It's not IT: work and the machinery of markets
Paul ThompsonThe continuing vulnerability of social science to an optimistic or indeed pessimistic technological determinism is particularly striking. The tendency to view work and employment relations under the rubric of the `information age' and ICT ranges from the techno utopias of popular management writers to the sophisticated conceptual models of Castells. Such perspectives are as disabling in this generation as they were in the last, confusing and misunderstanding actors and contexts. This paper will argue that ICT should be treated as a toll not a trigger, illustrated with reference to call centres and interactive service work.
It is important that critical social scientists re-assert the significance of the causal significance of institutions and political economy in shaping work systems. The former will be discussed by focusing on the distinctive nature of Anglo-American patterns of skill formation. The latter will draw from recent research to argue that the nature of and boundaries between work and employment relations are primarily influenced by the structural characteristics of shareholder-driven, deregulated and globalising markets on the one hand and the extended hierarchies that constitute forms of coordination between and within firms on the other.
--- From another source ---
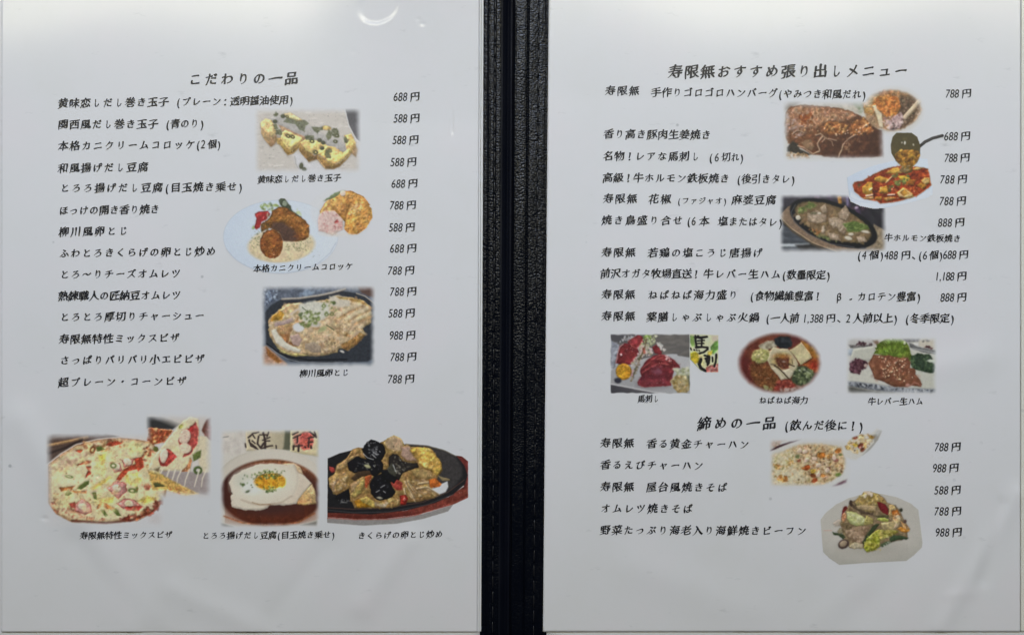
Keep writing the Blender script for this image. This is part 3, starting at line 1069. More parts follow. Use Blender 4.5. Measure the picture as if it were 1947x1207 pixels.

If there is a `revolution' in the world of work, it is marked by increased and disruptive tensions between what capital is seeking from employees in the labour process and what it finds necessary to enforce in the realm of employment relations.
Taking into account the institutional and political economy factors, the machinery of markets remains a more important consideration than technology, whether in formational or any other kind. The key task of research is to reveal the constraints and opportunities within these trends and explore the implications for public policy.